By Polina Marinova
February 24, 2017

Uber has been in the news cycle all week — and not for the right reasons.

On Sunday, ex-Uber engineer Susan J. Fowler accused the tech giant for sexual harassment. This prompted Uber CEO Travis Kalanick to call the actions described in Fowler’s blog post “abhorrent and against everything we believe in.” On Monday, Kalanick announced that he hired former U.S. Attorney General Eric Holder to investigate the claims. The hashtag #DeleteUber picked up again on social media in response to the allegations. On Tuesday, Kalanick apologized for the company culture during a “raw and emotional” all-hands staff meeting.

And then on Thursday, Google’s self-driving business Waymo slapped Uber with a lawsuit for patent infringement and stealing trade secrets. As a result, several public figures have spoken out in response to Uber’s turbulent week.

Here’s what business leaders are saying:

Ellen Pao, venture partner at Kapor Capital and former Reddit CEO

In a TIME op-ed published on Thursday, Pao writes that discrimination and exclusion have become core to the identity of the technology industry. “Still, the fact that tech is this broken doesn’t give any company a free pass,” writes Pao. “We see you, Uber.”

She lauds Fowler for sharing her story and hopes that it inspires more people to speak up about similar experiences they’ve faced in the workplace. “Five years ago, people didn’t share their stories with anyone; then they started talking privately,” Pao adds. “Now for the first time a public sharing has received broad public support and a quick company apology in response.”

Mitch and Freada Kapor, Kapor Capital partners and early Uber investors

Venture capitalists Mitch and Freada Kapor wrote an open letter to Uber saying that they are “disappointed and frustrated,” and they feel they have “hit a dead end in trying to influence the company quietly from the inside.”

The duo also expressed concern about the three leaders tapped to conduct the internal investigation: Holder, Arianna Huffington, and Liane Hornsey. Holder has been working on behalf of Uber since last June, Huffington is an Uber board member, and Hornsey is the chief human resources officer who reports to Travis’s executive team.

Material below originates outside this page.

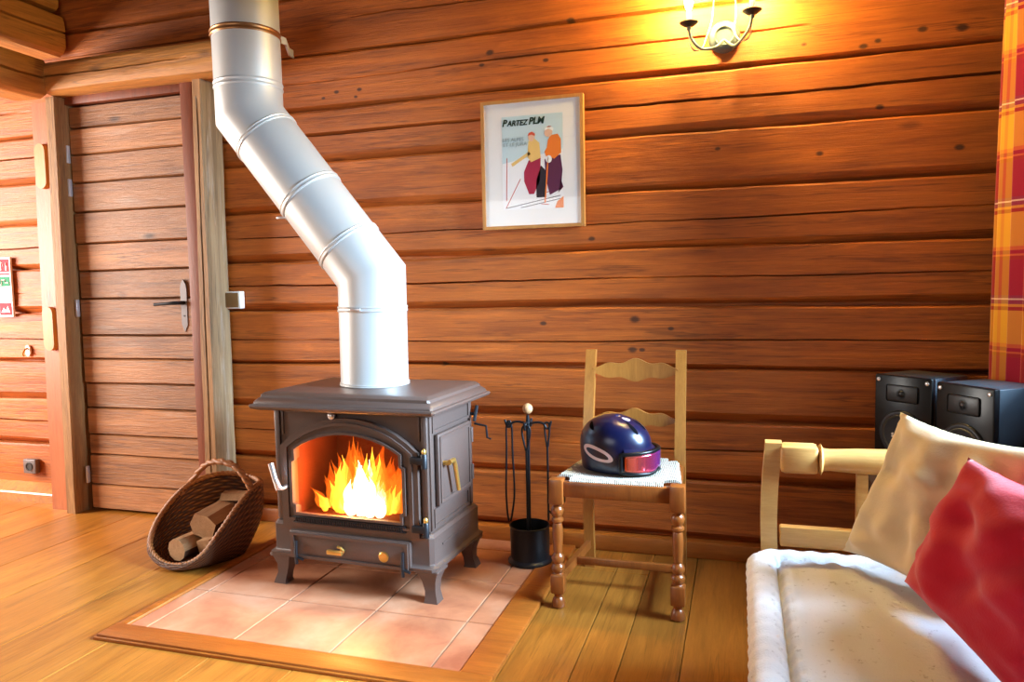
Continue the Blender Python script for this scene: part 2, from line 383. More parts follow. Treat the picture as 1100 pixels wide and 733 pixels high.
# ------------------------------------------------------------------ room shell
WY = 3.16; XR = .98; CEIL = 2.74
JZ = [-.02, .065, .317, .572, .792, 1.055, 1.293, 1.535, 1.762, 2.003, 2.25, 2.52, 2.76]
CR = {2: .455, 3: None, 4: .911, 5: 1.172, 6: 1.41, 7: None, 8: 1.888, 9: 2.135, 10: 2.40}
def wall_back():
    g = G(); x0, x1 = -5.6, XR+.1; nx = 260; rows = []; tones = {}
    for k in range(len(JZ)-1):
        z0, z1 = JZ[k], JZ[k+1]; h = z1-z0; c = CR.get(k); fs_ = {9: .45, 10: .35, 11: .5, 4: .6, 3: 1.2}.get(k, 1.)
        prof = [(.0, -.045, 0), (.006/h if h > .1 else .08, -.032, 0), (.026*fs_/h if h > .1 else .25, -.006, 0), (.034*fs_/h if h > .1 else .4, 0., 0)]
        mid = [.35, .5, .65, .8] if h > .1 else [.6]
        if c:
            tc = (c-z0)/h; e = .004/h
            e *= (1.7 if k == 8 else 1.)
            mid = [t for t in mid if abs(t-tc) > .06] + [tc-3*e, tc-e, tc, tc+e, tc+3*e]
            mid.sort()
        for t in mid:
            prof.append((t, 0., 2 if c and abs(t-tc) < 1e-6 else (1 if c and abs(t-tc) < .05 else 0)))
        prof += [(1-.012/h if h > .1 else .8, .0, 0), (1-.004/h if h > .1 else .93, -.006, 0), (.999, -.045, 0)]
        for t, d, fl in prof: rows.append((k, z0, h, t, d, fl))
    def P(i, r):
        k, z0, h, t, d, fl = r; x = x0 + (x1-x0)*i/nx
        wz = .010*nz(x*.9, k*7.3) + .004*nz(x*4, k*3.1)
        zz = z0 + t*h + (wz if t < .01 or t > .9 else .010*nz(x*.9, (k+t)*7.3))
        dd = d + .005*nz(x*1.1, k*5.7, t*2) + .002*nz(x*7, k*4.1, t*4)
        if k == 8 and fl: zz += .018*nz(x*.8+3, 1.3)
        if fl:
            zz += .006*nz(x*2.2, k*9.1) + .0025*nz(x*9, k)
            if fl == 2:
                a = .5 + 1.1*nz(x*1.3, k*2.7+5)
                if k == 8: a += .45
                dd -= .045*max(0., min(1., a))
        return (x, WY - dd, zz)
    V = [[g.v(P(i, r)) for i in range(nx+1)] for r in rows]
    for j in range(len(rows)-1):
        for i in range(nx): g.f([V[j][i], V[j][i+1], V[j+1][i+1], V[j+1][i]])
    # solid back so the wall has thickness
    bk = [[g.v((x, WY+.2, z)) for x in (x0, x1)] for z in (JZ[0], JZ[-1])]
    g.f([bk[0][0], bk[0][1], bk[1][1], bk[1][0]])
    tv = [random.uniform(-.10, .10) for _ in range(14)]
    def tone(co):
        k = max(i for i in range(len(JZ)) if JZ[i] <= max(co.z, -.019)); return tv[min(k, 13)]
    return struct(g.build('wall_back', M['log'], smooth=24, tone=tone))
wall_back()

def planks_floor():
    g = G(); xs = [-5.6, -5.2, -4.85, -4.5, -4.1, -3.72, -3.36, -3.02, -2.69, -2.33, -2.0, -1.6, -1.3, -1.0, -.687, -.479, -.348, -.17, .05, .28, .5, .74, XR+.1]
    tones = {}
    for i in range(len(xs)-1):
        a, b = xs[i]+.0012, xs[i+1]-.0012
        cuts = [-1.7, -.2 + .9*((i*37) % 10)/10, 3.3]
        if -.7 < (a+b)/2 < -.33: cuts = [-1.7, 2.89, 3.3]
        elif (a+b)/2 > -.35: cuts = [-1.7, .1+.3*(i % 3), 3.3]
        for j in range(len(cuts)-1):
            g.box(a, b, cuts[j]+.001, cuts[j+1]-.001, -.03, .0, .002, 1)
    g.box(-5.6, XR+.1, -1.7, 3.3, -.08, -.031)
    tv = [random.uniform(-.12, .12) for _ in range(60)]
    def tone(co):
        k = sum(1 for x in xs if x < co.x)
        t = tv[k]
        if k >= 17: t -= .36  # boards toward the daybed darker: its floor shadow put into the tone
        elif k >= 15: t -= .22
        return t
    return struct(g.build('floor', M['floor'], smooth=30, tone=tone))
planks_floor()
g = G(); g.box(-5.6, XR+.1, -1.7, 3.3, CEIL, CEIL+.08)
for y in (-.9, .3, 1.5): g.box(-5.6, XR+.1, y-.08, y+.08, CEIL-.16, CEIL, .015)
struct(g.build('ceiling', M['ceiling']))
def wall_with_hole(name, ax, p0, p1, a0, a1, h0, h1, z0, z1, mat):
    g = G()
    def bx(u0, u1, w0, w1):
        if ax == 'x': g.box(p0, p1, u0, u1, w0, w1)
        else: g.box(u0, u1, p0, p1, w0, w1)
    bx(a0, h0, 0, CEIL); bx(h1, a1, 0, CEIL); bx(h0, h1, 0, z0); bx(h0, h1, z1, CEIL)
    return struct(g.build(name, mat, smooth=0))
def window_frame(name, ax, p0, p1, h0, h1, z0, z1):
    g = G(); w = .05
    def bx(u0, u1, w0, w1):
        if ax == 'x': g.box(p0, p1, u0, u1, w0, w1, .006)
        else: g.box(u0, u1, p0, p1, w0, w1, .006)
    bx(h0, h0+w, z0, z1); bx(h1-w, h1, z0, z1); bx(h0+w, h1-w, z0, z0+w); bx(h0+w, h1-w, z1-w, z1)
    m = (h0+h1)/2; bx(m-.02, m+.02, z0+w, z1-w)
    return struct(g.build(name, M['pine']))
wall_with_hole('wall_right', 'x', XR, XR+.36, -1.7, 3.2, .95, 2.70, .95, 2.05, M['darkwood'])
window_frame('window_1', 'x', XR+.26, XR+.31, .95, 2.70, .95, 2.05)
wall_with_hole('wall_front', 'y', -1.86, -1.7, -5.6, XR+.1, -3.3, -1.1, .85, 2.15, M['darkwood'])
window_frame('window_2', 'y', -1.81, -1.76, -3.3, -1.1, .85, 2.15)
wall_with_hole('wall_left', 'x', -5.76, -5.6, -1.7, 3.2, .9, 2.5, .8, 2.1, M['log'])
window_frame('window_3', 'x', -5.71, -5.66, .9, 2.5, .8, 2.1)

g = G()
for k in range(9): g.box(-3.55, -3.35, -1.7, 1.85+.01*nz(k*1.7, 3.), .236*k, .236*(k+1), .022, 2)  # unseen solid partition, added to keep hall light off the room
struct(g.build('wall_hall_light_block', wood('light_block_log_wood', lin((84, 40, 12)), lin((140, 78, 28)), 'y', 18, .6, .5, False, .5, None, 0., .35, .5), smooth=40))
# log beams of the partition (above the opening on the left)
def beam(name, axis, a0, a1, cx, cz, w, h, mat, seed, bow=.008, r=.3):
    g = G(); n = 30; rings = []
    for i in range(n+1):
        t = a0 + (a1-a0)*i/n; ring = []
        fa = PI if axis == 'x' else 0.
        angs = sorted([2*PI*k/28 + .1 for k in range(28)] + [(fa + d) % (2*PI) for d in (-.15, -.06, 0., .06, .15)])
        for k, a in enumerate(angs):
            ca, sa = math.cos(a), math.sin(a)
            p = 5.; q = (abs(ca)**p + abs(sa)**p)**(-1/p)
            u = w/2*ca*q*(1+.05*nz(t*1.3, a*3., seed)); z = h/2*sa*q*(1+.06*nz(t*1.1, a*2.8, seed+9))
            u += bow*nz(t*1.5, seed); z += bow*nz(t*1.2, seed+4)
            if abs(((a-fa+PI) % (2*PI))-PI) < .16:
                z += h*.16*nz(t*1.6, seed+31) + .004*nz(t*11, seed) + h*.08*(t-(a0+a1)/2)/(a1-a0)
                if abs(((a-fa+PI) % (2*PI))-PI) < .01: u -= math.copysign(.055*max(0, min(1, .75+1.2*nz(t*1.9, seed+2))), u)
            ring.append((t, cx+u, cz+z) if axis == 'x' else (cx+u, t, cz+z))
        rings.append(ring)
    g.loft(rings)
    return struct(g.build(name, mat, smooth=28))
beam('trim_1', 'y', -1.68, 3.14, -3.50, 2.505, .24, .215, M['hewn_y'], 3.)      # upper partition log
beam('trim_2', 'y', -1.68, 2.95, -3.43, 2.232, .24, .20, M['hewn_y'], 8.)       # lower partition log
beam('trim_3', 'y', -1.68, 3.14, -3.53, 2.70, .24, .15, M['hewn_y'], 12.)
beam('trim_4', 'x', -3.33, -2.27, 3.035, 2.232, .21, .155, M['hewn_x'], 5.)      # lintel over the door
# door posts
def post(name, x0, x1, y0, y1, z0, z1, mat, lean=0., seed=1., notch=False):
    g = G(); n = 24; rings = []
    for i in range(n+1):
        z = z0+(z1-z0)*i/n; dx = lean*(z/z1)
        j = [.004*nz(z*3, seed, q) for q in range(4)]
        b = .008
        rings.append([(x0+dx+b+j[0], y0, z), (x1+dx-b+j[1], y0, z), (x1+dx+j[1], y0+b, z), (x1+dx+j[2], y1, z), (x0+dx+j[3], y1, z), (x0+dx+j[0], y0+b, z)])
    g.loft(rings)
    return struct(g.build(name, mat, smooth=30))
g = G(); rings = []
for i in range(25):
    z = 2.165*i/24; l = z/2.165; j = [.005*nz(z*3, 2., q) for q in range(4)]
    a, b = -2.528+.038*l, -2.450+.014*l; m = (a+b)/2 + .006*nz(z*2.4, 7.)
    rings.append([(a+j[0]+.006, 3.0, z), (m-.005, 3.0, z), (m, 3.018 if .1 < l < .95 else 3.001, z), (m+.005, 3.0, z), (b-.006+j[1], 3.0, z), (b+j[1], 3.006, z), (b+j[2], 3.06, z), (b+j[3], 3.14, z), (a, 3.14, z), (a+j[0], 3.006, z)])
g.loft(rings); bmesh.ops.recalc_face_normals(g.b, faces=g.b.faces)
for f_ in g.b.faces: f_.material_index = 1 if f_.normal.x > .6 else 0  # right-facing sides go greyer: window daylight put into the wood colour
p_right = struct(g.build('trim_5', [M['raw_z'], M['grey_z']], smooth=25))
p_raw = post('trim_7', -3.405, -3.335, 2.985, 3.14, 0, 2.15, M['raw_z'], .03, 9.)
p_flat = post('trim_8', -3.555, -3.408, 3.03, 3.14, 0, 2.14, M['orange_z'], .035, 4.)
for nm, z0, z1, dx in (('block', 1.70, 1.93, .030), ('block', .86, 1.09, .012)):
    g = G(); poly = [(-3.482+dx+.034*math.cos(a), (z1-.035 if i < 9 else z0+.035)+.035*math.sin(a)) for i, a in enumerate([PI*k/8 for k in range(9)]+[PI+PI*k/8 for k in range(9)])]
    g.prism(poly, lambda u, w: (u, 3.03, w), lambda u, w: (u, 3.005, w))
    o = g.build('wooden_block', M['peg'], p_flat, smooth=40)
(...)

“We are disappointed to see that Uber has selected a team of insiders to investigate its destructive culture and make recommendations for change,” the letter states. “This group is not set up to come up with an accurate analysis of the culture and a tough set of recommendations.”

Arianna Huffington, serial entrepreneur and Uber board member

Huffington, who has been on Uber’s board for almost a year, issued a brief statement following the all-hands company meeting. She says the staff spent over an hour discussing issues surrounding women in the workplace. Huffington added that it’s her responsibility to hold the Uber leadership team accountable during the internal review. “Change doesn’t usually happen without a catalyst,” she writes. “I hope that by taking the time to understand what’s gone wrong and fixing it we can not only make Uber better but also contribute to improvements for women across the industry.”

Sarah Friar, Square chief financial officer

Sexism in the tech industry is “absolutely a systemic problem,” Friar said during a CNBC interview. Prior to her role at Square, Friar worked at Goldman Sachs (gs) for 10 years. She adds that the problem isn’t exclusive to Silicon Valley. “It’s systemic across multiple industries and I think we all have to admit that there’s a problem and that will be the beginning of planning a solution.”